Slums, he argued, are as a result of poverty and not as a result of lack
of houses. “The existence of unplanned settlements or slums in urban
neighbourhoods is not evidence of a housing problem. Rather, it is
evidence of an income and employment problem,” said Mr Owino.
The economist recommended that the government allow an optional fund
where employees can choose whether to save the 1.5 per cent with the
State or the private sector.
This, he argued, would give competition to the State-run fund and serve
the same purpose. He is not the only one who has tried to question how
the State hopes to implement a programme to build half a million houses,
with a majority of Kenyans already having invested in alternative home
ownership plans.
Questions also linger over the viability of delivering half a million
houses over the next three years, the structure of financing that forces
workers to contribute even when they do not qualify to benefit as well
as the cost of how the Government will deliver the cost of Sh30,000 per
square metre.
This considering that calculations show that even without the land
factor, it would cost Sh50,000 per square meter. But PS Hinga reckons
there are more serious concerns that could determine the success or
failure of the project.
“Our biggest headache is the trust deficit. This is why we have decided
to build a couple of houses in the next few months so that by September,
we hand over the keys. Park Road is 60 to 70 per cent done; we have
contractors there running three shifts,” PS Hinga said.
He said 220,000 people have already registered on the new
bomayangu.go.ke platform that the Government hopes will enable it to
plan for the project based on needs and data submitted via the portal.
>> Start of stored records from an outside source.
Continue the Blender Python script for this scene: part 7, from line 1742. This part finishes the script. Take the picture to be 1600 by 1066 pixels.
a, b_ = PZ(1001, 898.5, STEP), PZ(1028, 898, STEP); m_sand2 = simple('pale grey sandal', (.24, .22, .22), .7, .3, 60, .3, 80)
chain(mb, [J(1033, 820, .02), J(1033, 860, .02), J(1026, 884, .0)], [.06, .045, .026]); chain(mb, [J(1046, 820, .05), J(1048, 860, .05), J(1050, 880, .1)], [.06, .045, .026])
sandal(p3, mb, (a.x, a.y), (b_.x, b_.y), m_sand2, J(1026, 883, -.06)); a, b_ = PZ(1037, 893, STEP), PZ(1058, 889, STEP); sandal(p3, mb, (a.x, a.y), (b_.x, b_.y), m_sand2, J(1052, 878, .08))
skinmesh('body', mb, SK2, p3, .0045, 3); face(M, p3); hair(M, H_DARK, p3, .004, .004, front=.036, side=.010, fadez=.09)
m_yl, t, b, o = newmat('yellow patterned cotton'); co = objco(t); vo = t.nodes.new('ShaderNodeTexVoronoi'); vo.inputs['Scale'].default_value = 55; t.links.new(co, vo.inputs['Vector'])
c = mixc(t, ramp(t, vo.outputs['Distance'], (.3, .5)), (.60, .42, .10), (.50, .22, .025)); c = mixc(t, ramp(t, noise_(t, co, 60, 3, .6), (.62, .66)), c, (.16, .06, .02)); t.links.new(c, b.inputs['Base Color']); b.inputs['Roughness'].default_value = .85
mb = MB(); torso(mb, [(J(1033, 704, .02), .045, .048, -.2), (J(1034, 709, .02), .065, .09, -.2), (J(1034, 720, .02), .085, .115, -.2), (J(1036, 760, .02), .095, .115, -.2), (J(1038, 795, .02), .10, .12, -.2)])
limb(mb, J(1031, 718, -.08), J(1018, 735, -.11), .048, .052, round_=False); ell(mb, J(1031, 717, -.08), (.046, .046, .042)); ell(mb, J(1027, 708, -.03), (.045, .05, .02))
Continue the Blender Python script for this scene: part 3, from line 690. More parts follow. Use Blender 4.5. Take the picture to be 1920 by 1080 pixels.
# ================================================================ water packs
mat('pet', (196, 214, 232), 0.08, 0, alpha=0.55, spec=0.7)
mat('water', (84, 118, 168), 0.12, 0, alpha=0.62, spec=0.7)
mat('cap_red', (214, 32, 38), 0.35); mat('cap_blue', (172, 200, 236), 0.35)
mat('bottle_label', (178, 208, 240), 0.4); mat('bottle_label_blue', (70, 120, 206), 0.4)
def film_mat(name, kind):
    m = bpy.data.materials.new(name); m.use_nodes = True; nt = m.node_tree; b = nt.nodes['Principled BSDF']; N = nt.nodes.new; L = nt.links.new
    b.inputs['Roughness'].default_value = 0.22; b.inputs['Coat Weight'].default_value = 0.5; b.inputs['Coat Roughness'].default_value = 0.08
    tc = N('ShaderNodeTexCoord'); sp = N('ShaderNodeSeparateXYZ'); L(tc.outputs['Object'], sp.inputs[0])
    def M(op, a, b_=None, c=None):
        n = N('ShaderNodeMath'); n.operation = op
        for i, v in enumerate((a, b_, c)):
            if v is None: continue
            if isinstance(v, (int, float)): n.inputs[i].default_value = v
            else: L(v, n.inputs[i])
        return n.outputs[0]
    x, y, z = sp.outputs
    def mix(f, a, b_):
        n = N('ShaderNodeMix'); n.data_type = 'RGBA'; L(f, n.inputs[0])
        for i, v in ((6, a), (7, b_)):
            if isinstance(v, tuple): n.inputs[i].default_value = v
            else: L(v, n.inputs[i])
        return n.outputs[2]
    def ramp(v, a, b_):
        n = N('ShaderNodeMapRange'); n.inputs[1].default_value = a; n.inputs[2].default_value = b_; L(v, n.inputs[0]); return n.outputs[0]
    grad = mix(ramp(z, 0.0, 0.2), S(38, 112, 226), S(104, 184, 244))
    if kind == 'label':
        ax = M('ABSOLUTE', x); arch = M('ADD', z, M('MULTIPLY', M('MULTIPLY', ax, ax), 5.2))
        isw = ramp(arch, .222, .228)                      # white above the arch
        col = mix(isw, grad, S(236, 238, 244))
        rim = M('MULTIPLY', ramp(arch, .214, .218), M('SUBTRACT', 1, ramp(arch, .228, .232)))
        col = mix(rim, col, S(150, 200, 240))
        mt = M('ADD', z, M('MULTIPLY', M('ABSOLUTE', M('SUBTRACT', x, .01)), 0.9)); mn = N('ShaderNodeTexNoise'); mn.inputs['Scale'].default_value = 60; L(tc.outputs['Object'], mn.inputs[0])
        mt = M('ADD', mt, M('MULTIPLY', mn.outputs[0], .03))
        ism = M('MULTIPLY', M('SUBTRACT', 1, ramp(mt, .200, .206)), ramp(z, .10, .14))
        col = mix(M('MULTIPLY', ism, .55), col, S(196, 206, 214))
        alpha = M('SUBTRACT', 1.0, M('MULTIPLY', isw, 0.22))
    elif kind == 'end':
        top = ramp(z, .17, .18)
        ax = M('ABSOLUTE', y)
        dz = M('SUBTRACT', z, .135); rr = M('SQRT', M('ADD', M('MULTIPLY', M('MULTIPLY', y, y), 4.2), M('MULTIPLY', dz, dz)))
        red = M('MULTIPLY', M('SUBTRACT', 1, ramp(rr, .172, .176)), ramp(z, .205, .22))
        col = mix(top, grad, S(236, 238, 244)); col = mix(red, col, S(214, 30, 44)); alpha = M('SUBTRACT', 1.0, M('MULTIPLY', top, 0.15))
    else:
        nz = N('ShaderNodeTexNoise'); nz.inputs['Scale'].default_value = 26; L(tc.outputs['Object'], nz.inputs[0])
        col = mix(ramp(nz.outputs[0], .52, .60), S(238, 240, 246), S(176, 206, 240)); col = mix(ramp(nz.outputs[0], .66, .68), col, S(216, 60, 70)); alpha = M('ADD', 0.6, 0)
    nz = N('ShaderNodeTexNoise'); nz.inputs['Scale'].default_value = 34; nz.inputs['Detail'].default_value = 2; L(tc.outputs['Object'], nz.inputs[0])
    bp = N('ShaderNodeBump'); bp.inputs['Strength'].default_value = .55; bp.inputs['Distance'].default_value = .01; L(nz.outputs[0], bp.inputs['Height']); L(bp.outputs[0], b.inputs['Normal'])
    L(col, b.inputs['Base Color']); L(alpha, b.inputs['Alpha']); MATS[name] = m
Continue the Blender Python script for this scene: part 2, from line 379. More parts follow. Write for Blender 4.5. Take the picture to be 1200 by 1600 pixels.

Of these, the PS said, the first 228 new homes at Park Road will be distributed to them and a further 10,000 units in Lukenya.
Despite the pessimism among a majority of Kenyans, however, one
structural engineer said the Government may pull off the project since
the high-rise houses share roofs and floors and have no land factor and
get basic finishing.
“If the Government keeps its commitment to construct the support
infrastructure such as roads, water mains, waste water lines... the
delivery of units at approximately Sh32,000 per square metre is
reasonable,” said Eng Mongeri Omwoyo.